Глава девятнадцатая. «Пет, не больно»
Уже простились с жизнью Пизон, Сенека, Эпихарида, а маховик репрессий лишь набирал свои обороты. Массовый характер казни приобрели только после того, как обнаружилось участие в заговоре военных.
Сначала задержанные безропотно сносили то, что префект преторианцев Фений Руф, их товарищ по заговору, участвует в допросах в качестве следователя. Но так как положение арестованных с каждым днем ухудшалось, а Фений свирепствовал с нарастающей силой, их ненависть к нему вырвалась наружу. Когда на одном из допросов префект угрозами вымогал показания у Сцевина, тот, усмехаясь, сказал:
— Почему ты спрашиваешь об этом деле меня, ведь о нем никто не знает больше, чем ты сам?
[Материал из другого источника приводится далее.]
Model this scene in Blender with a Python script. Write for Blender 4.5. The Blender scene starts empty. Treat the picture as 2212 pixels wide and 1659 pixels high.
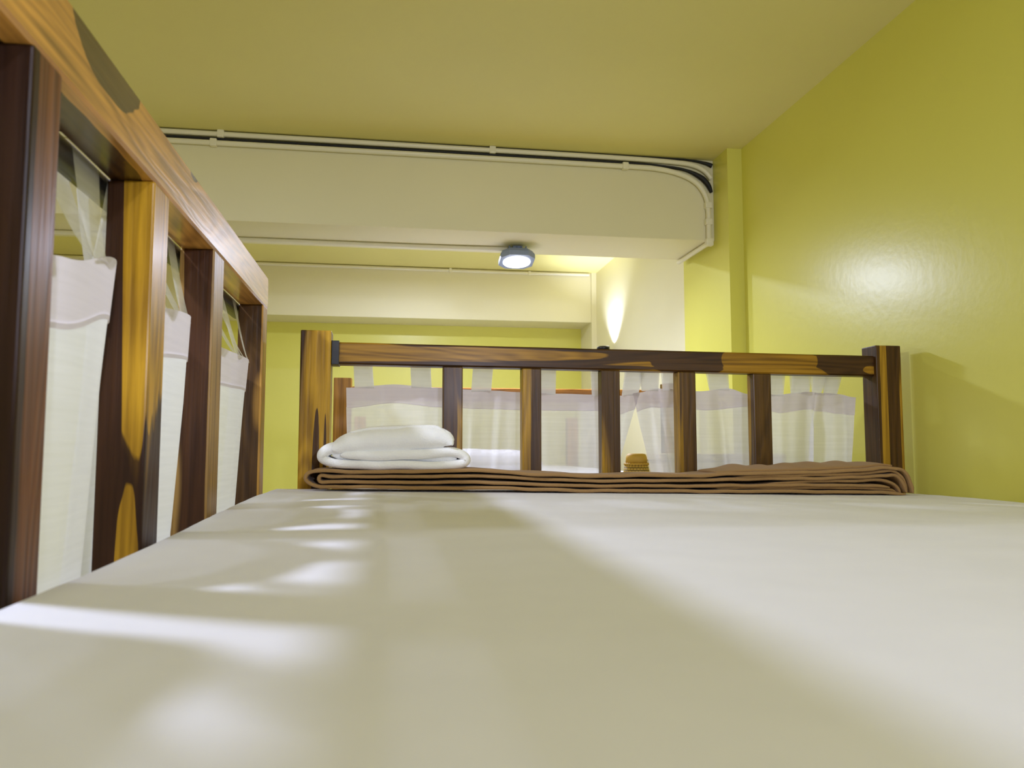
import bpy, bmesh, math, random
from mathutils import Vector, Matrix, noise
random.seed(7)
C = bpy.context.scene
COL = C.collection
H = 1.75            # eye height above the floor; every z below is given relative to it

# ------------------------------------------------------------------ camera
cam_d = bpy.data.cameras.new('camera')
cam = bpy.data.objects.new('camera', cam_d); COL.objects.link(cam)
cam_d.sensor_width = 36.0
cam_d.lens = 36.0 * 1700.0 / 2212.0
cam.location = (0, 0, H)
cam.rotation_euler = (math.radians(90 + 4.72), 0, -math.radians(8.765))
cam_d.clip_start = 0.01
cam_d.dof.use_dof = True
cam_d.dof.focus_distance = 1.5
cam_d.dof.aperture_fstop = 11.0
C.camera = cam

# ------------------------------------------------------------------ world, exposure
w = bpy.data.worlds.new('world'); C.world = w; w.use_nodes = True
w.node_tree.nodes['Background'].inputs[0].default_value = (0.8, 0.85, 1, 1)
w.node_tree.nodes['Background'].inputs[1].default_value = 0.0
C.view_settings.view_transform = 'Standard'
C.view_settings.look = 'None'
C.view_settings.gamma = 1.0
C.view_settings.use_curve_mapping = False
C.view_settings.exposure = 0.19
C.cycles.max_bounces = 12
C.cycles.diffuse_bounces = 7
C.cycles.transparent_max_bounces = 16

KEY_W = 12.0; FAR_W = 5.2; UP_W = 10.5; SIDE_FILL_W = 14.0; BACK_FILL_W = 6.0; BEY_FILL_W = 9.5; HEAD_FILL_W = 12.5
LAMP_COL = (0.92, 1.0, 1.34)

# ------------------------------------------------------------------ materials
def new_mat(name):
    m = bpy.data.materials.new(name); m.use_nodes = True
    nt = m.node_tree
    return m, nt, nt.nodes['Principled BSDF']

def plaster(name, col, rough, spec=0.5, bump=0.04, var=0.06):
    m, nt, b = new_mat(name)
    tc = nt.nodes.new('ShaderNodeTexCoord')
    n = nt.nodes.new('ShaderNodeTexNoise'); n.inputs['Scale'].default_value = 1.6; n.inputs['Detail'].default_value = 3
    nt.links.new(tc.outputs['Object'], n.inputs['Vector'])
    r = nt.nodes.new('ShaderNodeMixRGB')
    r.inputs[1].default_value = (*[c * (1 - var) for c in col], 1)
    r.inputs[2].default_value = (*[min(1, c * (1 + var)) for c in col], 1)
    nt.links.new(n.outputs['Fac'], r.inputs[0])
    nt.links.new(r.outputs[0], b.inputs['Base Color'])
    b.inputs['Roughness'].default_value = rough
    b.inputs['Specular IOR Level'].default_value = spec
    n2 = nt.nodes.new('ShaderNodeTexNoise'); n2.inputs['Scale'].default_value = 60; n2.inputs['Detail'].default_value = 4
    nt.links.new(tc.outputs['Object'], n2.inputs['Vector'])
    bp = nt.nodes.new('ShaderNodeBump'); bp.inputs['Strength'].default_value = bump; bp.inputs['Distance'].default_value = 0.01
    nt.links.new(n2.outputs['Fac'], bp.inputs['Height']); nt.links.new(bp.outputs[0], b.inputs['Normal'])
    return m

M_wall = plaster('lime_paint', (0.72, 0.685, 0.135), 0.32, 0.5, 0.03, 0.03)
M_ceil = plaster('cream_ceiling_paint', (0.80, 0.735, 0.30), 0.6, 0.3)
M_beam = plaster('cream_beam_paint', (0.80, 0.75, 0.52), 0.5, 0.3)
M_floor = plaster('floor_tile', (0.45, 0.38, 0.28), 0.4)
M_conduit = plaster('white_conduit_plastic', (0.82, 0.78, 0.62), 0.35, 0.5, 0.0)
M_tan = plaster('tan_laminate', (0.62, 0.52, 0.30), 0.45, 0.4, 0.0)

def flat(name, col, rough=0.5, metal=0.0, emit=None, es=0.0, spec=0.5):
    m, nt, b = new_mat(name)
    tc = nt.nodes.new('ShaderNodeTexCoord')
    n = nt.nodes.new('ShaderNodeTexNoise'); n.inputs['Scale'].default_value = 25
    nt.links.new(tc.outputs['Object'], n.inputs['Vector'])
    r = nt.nodes.new('ShaderNodeMixRGB')
    r.inputs[1].default_value = (*[c * 0.92 for c in col], 1); r.inputs[2].default_value = (*[min(1, c * 1.08) for c in col], 1)
    nt.links.new(n.outputs['Fac'], r.inputs[0]); nt.links.new(r.outputs[0], b.inputs['Base Color'])
    b.inputs['Roughness'].default_value = rough; b.inputs['Metallic'].default_value = metal
    b.inputs['Specular IOR Level'].default_value = spec
    if emit:
        b.inputs['Emission Color'].default_value = (*emit, 1); b.inputs['Emission Strength'].default_value = es
    return m
M_black = flat('black_metal', (0.012, 0.011, 0.012), 0.35)
M_shade_gap = flat('shade_gap_black', (0.006, 0.006, 0.007), 0.6)  # near-black colour for the shadow gaps beside the conduits
M_lampbody = flat('blue_grey_metal', (0.24, 0.29, 0.42), 0.45, 0.1)
M_lens = flat('lit_lens', (0.9, 0.9, 0.9), 0.3, 0, (0.93, 0.96, 1.0), 9.0)
M_lens_dim = flat('lit_spot_lens', (0.9, 0.9, 0.9), 0.3, 0, (1.0, 0.97, 0.92), 20.0)

def cloth(name, col, weave=900, bump=0.15, rough=0.9, fuzzy=False, sheen=0.2):
    m, nt, b = new_mat(name)
    tc = nt.nodes.new('ShaderNodeTexCoord')
    n = nt.nodes.new('ShaderNodeTexNoise'); n.inputs['Scale'].default_value = 12; n.inputs['Detail'].default_value = 4
    nt.links.new(tc.outputs['Object'], n.inputs['Vector'])
    r = nt.nodes.new('ShaderNodeMixRGB')
    r.inputs[1].default_value = (*[c * 0.93 for c in col], 1); r.inputs[2].default_value = (*[min(1, c * 1.05) for c in col], 1)
    nt.links.new(n.outputs['Fac'], r.inputs[0]); nt.links.new(r.outputs[0], b.inputs['Base Color'])
    b.inputs['Roughness'].default_value = rough; b.inputs['Specular IOR Level'].default_value = 0.15
    b.inputs['Sheen Weight'].default_value = sheen
    if fuzzy:
        h = nt.nodes.new('ShaderNodeTexNoise'); h.inputs['Scale'].default_value = weave; h.inputs['Detail'].default_value = 5
    else:
        h = nt.nodes.new('ShaderNodeTexVoronoi'); h.inputs['Scale'].default_value = weave
    nt.links.new(tc.outputs['Object'], h.inputs['Vector'])
    bp = nt.nodes.new('ShaderNodeBump'); bp.inputs['Strength'].default_value = bump; bp.inputs['Distance'].default_value = 0.002
    nt.links.new(h.outputs[0], bp.inputs['Height']); nt.links.new(bp.outputs[0], b.inputs['Normal'])
    return m
M_sheet = cloth('white_cotton_sheet', (0.80, 0.79, 0.85), 1200, 0.05)
M_towel = cloth('white_terry', (0.95, 0.95, 0.94), 450, 0.5, fuzzy=True, sheen=0.4)
M_blanket = cloth('brown_fleece', (0.37, 0.22, 0.09), 500, 0.4, fuzzy=True, sheen=0.1)

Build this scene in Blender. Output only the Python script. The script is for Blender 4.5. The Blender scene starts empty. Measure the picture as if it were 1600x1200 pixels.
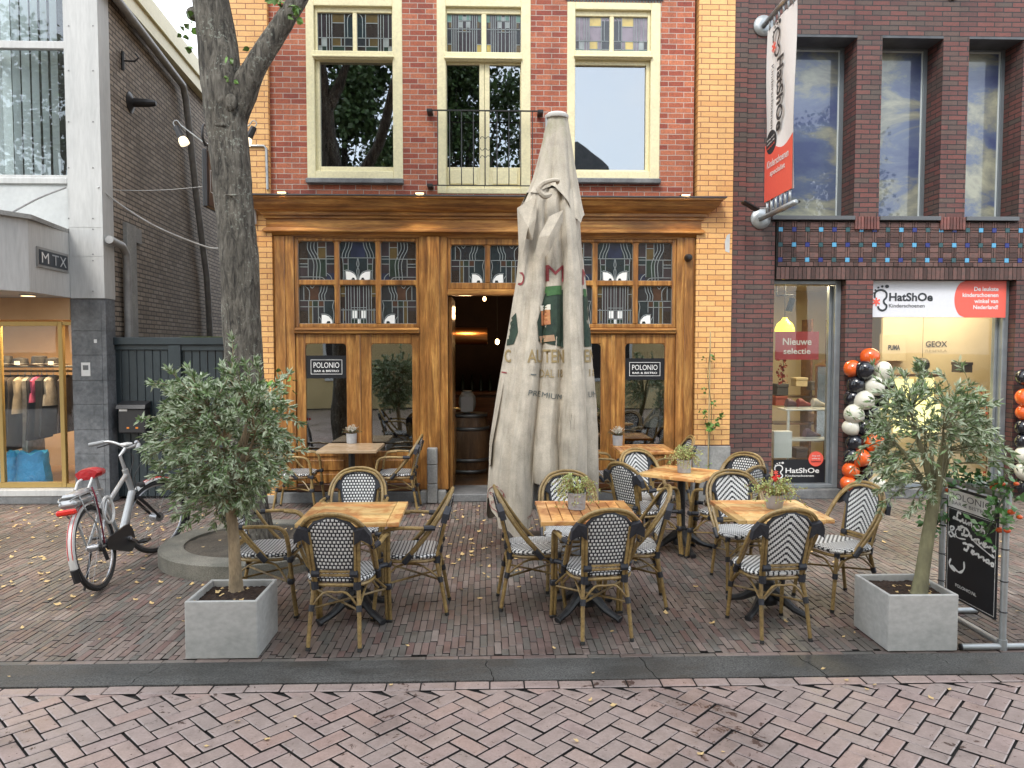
import bpy, math, random, bmesh
from mathutils import Vector, Matrix, noise
from mathutils.bvhtree import BVHTree
S = bpy.context.scene
C = S.collection
R = math.radians
random.seed(7)
# ------------------------------------------------------------------ camera, sky, sun, exposure
CH, YAW, PIT, FOC = 1.95, R(1.75), R(2.72), 1160.0
cam = bpy.data.objects.new('camera', bpy.data.cameras.new('camera')); C.objects.link(cam)
cam.location = (0, 0, CH)
cam.rotation_euler = (R(90) - PIT, 0, -YAW)
cam.data.sensor_width = 36; cam.data.lens = FOC / 1600 * 36
cam.data.clip_start = 0.05; cam.data.clip_end = 2000
S.camera = cam
S.view_settings.view_transform = 'Standard'; S.view_settings.look = 'None'
S.view_settings.gamma = 1; S.view_settings.exposure = 1.6
world = bpy.data.worlds.new('World'); S.world = world; world.use_nodes = True
nt = world.node_tree; nt.nodes.clear()
wo = nt.nodes.new('ShaderNodeOutputWorld'); bg = nt.nodes.new('ShaderNodeBackground')
sky = nt.nodes.new('ShaderNodeTexSky'); sky.sky_type = 'NISHITA'; sky.sun_disc = False
sky.sun_elevation = R(50); sky.sun_rotation = R(205); sky.air_density = 1.3; sky.dust_density = 2.0
tc = nt.nodes.new('ShaderNodeTexCoord'); nz = nt.nodes.new('ShaderNodeTexNoise')
nz.inputs['Scale'].default_value = 2.6; nz.inputs['Detail'].default_value = 6
nt.links.new(tc.outputs['Generated'], nz.inputs['Vector'])
cr = nt.nodes.new('ShaderNodeValToRGB'); cr.color_ramp.elements[0].position = .30; cr.color_ramp.elements[1].position = .54
cr.color_ramp.elements[0].color = (.22, .22, .22, 1); cr.color_ramp.elements[1].color = (.96, .96, .96, 1)
sx_ = nt.nodes.new('ShaderNodeSeparateXYZ'); nt.links.new(tc.outputs['Generated'], sx_.inputs[0])
ma = nt.nodes.new('ShaderNodeMath'); ma.operation = 'MULTIPLY_ADD'; nt.links.new(sx_.outputs['Y'], ma.inputs[0]); ma.inputs[1].default_value = .16; nt.links.new(nz.outputs['Fac'], ma.inputs[2])
nt.links.new(ma.outputs[0], cr.inputs['Fac'])
mx = nt.nodes.new('ShaderNodeMix'); mx.data_type = 'RGBA'
nt.links.new(cr.outputs['Color'], mx.inputs['Factor']); nt.links.new(sky.outputs['Color'], mx.inputs['A'])
mx.inputs['B'].default_value = (6.45, 6.75, 7.15, 1)
nt.links.new(mx.outputs['Result'], bg.inputs['Color']); bg.inputs['Strength'].default_value = 0.12
nt.links.new(bg.outputs[0], wo.inputs[0])
sun = bpy.data.objects.new('sun', bpy.data.lights.new('sun', 'SUN')); C.objects.link(sun)
sun.data.energy = 0.8; sun.data.angle = R(18); sun.data.color = (1, .97, .92)
sd = Vector((math.sin(R(205)) * math.cos(R(50)), math.cos(R(205)) * math.cos(R(50)), math.sin(R(50))))
sun.rotation_euler = sd.to_track_quat('Z', 'Y').to_euler(); sun.location = (0, -5, 20)
S.cycles.max_bounces = 6; S.cycles.diffuse_bounces = 3; S.cycles.glossy_bounces = 3; S.cycles.transparent_max_bounces = 12
S.cycles.caustics_reflective = False; S.cycles.caustics_refractive = False
S.cycles.sample_clamp_indirect = 6

# ------------------------------------------------------------------ pixel -> world helpers
cR = Vector((math.cos(YAW), -math.sin(YAW), 0))
cF = Vector((math.sin(YAW) * math.cos(PIT), math.cos(YAW) * math.cos(PIT), -math.sin(PIT)))
cU = cR.cross(cF)
FY = 9.43                                        # facade plane
def ray(px, py): return cF + cR * ((px - 800) / FOC) + cU * ((600 - py) / FOC)
def at(px, py, Y=FY):
    r = ray(px, py); t = Y / r.y
    return Vector((r.x * t, Y, CH + r.z * t))
def ax(px, Y=FY, py=560): return at(px, py, Y).x
def az(py, Y=FY, px=760): return at(px, py, Y).z
def G(px, py, z=0.0):
    r = ray(px, py); t = (z - CH) / r.z
    return Vector((r.x * t, r.y * t, z))
def W(l, d, z=0.0):
    d -= .07
    return Vector((l * math.cos(YAW) + d * math.sin(YAW), d * math.cos(YAW) - l * math.sin(YAW), z))

# ------------------------------------------------------------------ tagging
def tag(o, label=None, cat=None, group=None, kind=None):
    if label: o['label'] = label
    if cat: o['category'] = cat
    if group: o['group'] = group
    if kind: o['kind'] = kind
    return o
def thing(name, label, cat, loc=(0, 0, 0), rz=0, group=None):
    o = bpy.data.objects.new(name, None); C.objects.link(o)
    o.location = loc; o.rotation_euler = (0, 0, rz); o.empty_display_size = .1
    return tag(o, label, cat, group)
def origin_of(o):
    v = Vector((0, 0, 0))
    while o is not None:
        v += o.location; o = o.parent
    return v
def dup(root, loc, rz, label, group):
    r = root.copy(); C.objects.link(r); r.location = loc; r.rotation_euler = (0, 0, rz)
    tag(r, label, None, group)
    for ch in list(root.children):
        c = ch.copy(); C.objects.link(c); c.parent = r
        for g in list(ch.children):
            d = g.copy(); C.objects.link(d); d.parent = c
    return r

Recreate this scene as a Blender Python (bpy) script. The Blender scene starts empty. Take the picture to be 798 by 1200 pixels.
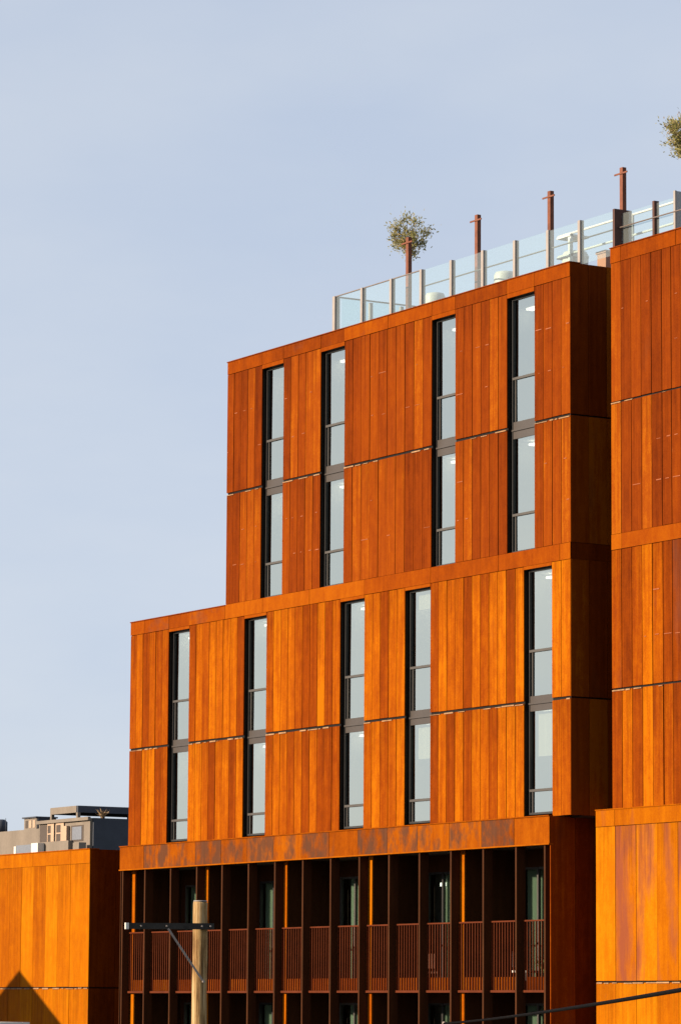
import bpy, math, random
from mathutils import Vector, Matrix
random.seed(7)
R = math.radians
S = bpy.context.scene
COL = S.collection
H = 5.0                      # the photographer's eye above the street (balcony level)

# ------------------------------------------------------------------ helpers
class MB:
    """collects boxes, tubes and quads and links them as ONE mesh object"""
    def __init__(self):
        self.v, self.f, self.a, self.m, self.sm = [], [], [], [], []
        self.top = None
    def quad(self, pts, a=(0, 0, 0), m=0):
        n = len(self.v); self.v += [tuple(p) for p in pts]
        self.f.append(tuple(range(n, n + len(pts)))); self.a.append(a); self.m.append(m); self.sm.append(False)
    def box(self, x0, x1, y0, y1, z0, z1, a=(0, 0, 0), m=0, rz=0.0):
        n = len(self.v)
        c = [(x0, y0, z0), (x1, y0, z0), (x1, y1, z0), (x0, y1, z0), (x0, y0, z1), (x1, y0, z1), (x1, y1, z1), (x0, y1, z1)]
        if rz:
            cx, cy = (x0 + x1) / 2, (y0 + y1) / 2; co, si = math.cos(rz), math.sin(rz)
            c = [(cx + (x - cx) * co - (y - cy) * si, cy + (x - cx) * si + (y - cy) * co, z) for x, y, z in c]
        self.v += c
        for q in ((0, 3, 2, 1), (4, 5, 6, 7), (0, 1, 5, 4), (1, 2, 6, 5), (2, 3, 7, 6), (3, 0, 4, 7)):
            self.f.append(tuple(n + i for i in q)); self.a.append(a); self.m.append(m); self.sm.append(False)
    def tube(self, pts, radii, seg=10, a=(0, 0, 0), m=0, cap=True):
        pts = [Vector(p) for p in pts]
        if not hasattr(radii, '__len__'): radii = [radii] * len(pts)
        rings = []
        for i, p in enumerate(pts):
            d = (pts[min(i + 1, len(pts) - 1)] - pts[max(i - 1, 0)]).normalized()
            u = d.orthogonal().normalized() if abs(d.z) < .9 else (Vector((1, 0, 0)) - d * d.x).normalized()
            w = d.cross(u); n = len(self.v); rings.append(n)
            for k in range(seg):
                t = 2 * math.pi * k / seg
                self.v.append(tuple(p + (u * math.cos(t) + w * math.sin(t)) * radii[i]))
        for i in range(len(pts) - 1):
            for k in range(seg):
                k2 = (k + 1) % seg
                self.f.append((rings[i] + k, rings[i] + k2, rings[i + 1] + k2, rings[i + 1] + k))
                self.a.append(a); self.m.append(m); self.sm.append(True)
        if cap:
            self.f.append(tuple(reversed(range(rings[0], rings[0] + seg)))); self.f.append(tuple(range(rings[-1], rings[-1] + seg)))
            self.a += [a, a]; self.m += [m, m]; self.sm += [False, False]
    def build(self, name, mats, parent=None, loc=(0, 0, 0)):
        me = bpy.data.meshes.new(name)
        L = Vector(loc)
        me.from_pydata([tuple(Vector(p) - L) for p in self.v], [], self.f)
        if not isinstance(mats, (list, tuple)): mats = [mats]
        for mt in mats: me.materials.append(mt)
        me.polygons.foreach_set('material_index', self.m)
        me.polygons.foreach_set('use_smooth', self.sm)
        at = me.attributes.new('board', 'FLOAT_VECTOR', 'FACE')
        at.data.foreach_set('vector', [c for t in self.a for c in t])
        tp = me.attributes.new('top', 'FLOAT', 'FACE')
        if self.top is not None: tp.data.foreach_set('value', [self.top] * len(self.f))
        me.update()
        o = bpy.data.objects.new(name, me); COL.objects.link(o)
        if parent is not None:
            o.parent = parent; o.location = L - Vector(world_loc(parent))
        else:
            o.location = L
        return o

WL = {}
def world_loc(o):
    t = Vector((0, 0, 0))
    while o is not None:
        t += o.location; o = o.parent
    return t

def tag(o, label=None, cat=None, group=None, kind=None):
    if label: o['label'] = label
    if cat: o['category'] = cat
    if group: o['group'] = group
    if kind: o['kind'] = kind
    return o

def thing(name, loc, label, cat, group=None):
    o = bpy.data.objects.new(name, None); COL.objects.link(o); o.location = loc
    o.empty_display_size = .3
    return tag(o, label, cat, group)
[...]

Заметив, что Фений побелел от страха, Сцевин продолжал:
— Что мешает тебе отплатить нашему доброму принцепсу признательностью? Откройся ему! Расскажи, что тебе известно о заговоре! Это гораздо лучше, чем выбивать показания из нас.
Тут уже Фений окончательно перетрусил. Вместо того, чтобы сделать вид, что слова Сцевина не имеют к нему никакого отношения, он начал в ответ что—то невнятно бормотать. Ни от Нерона, ни от Тигеллина не укрылся испуг Фения, который своим замешательством и бессвязным лепетом полностью выдал себя. Тигеллин уже давно хотел избавиться от Фения, с которым ему приходилось делить власть над гвардейцами. Нерон же недолюбливал префекта за его предполагаемую связь с Агриппиной. Так что ни тот, ни другой не были заинтересованы в выгораживании трусливого изменника.
Видя такой поворот дела, арестованные заговорщики бросились обличать Фения. Особенно был щедр на обвинения всадник Церварий Прокул. Из показаний стало совершенно ясно, что префект — одна из центральных фигур заговора.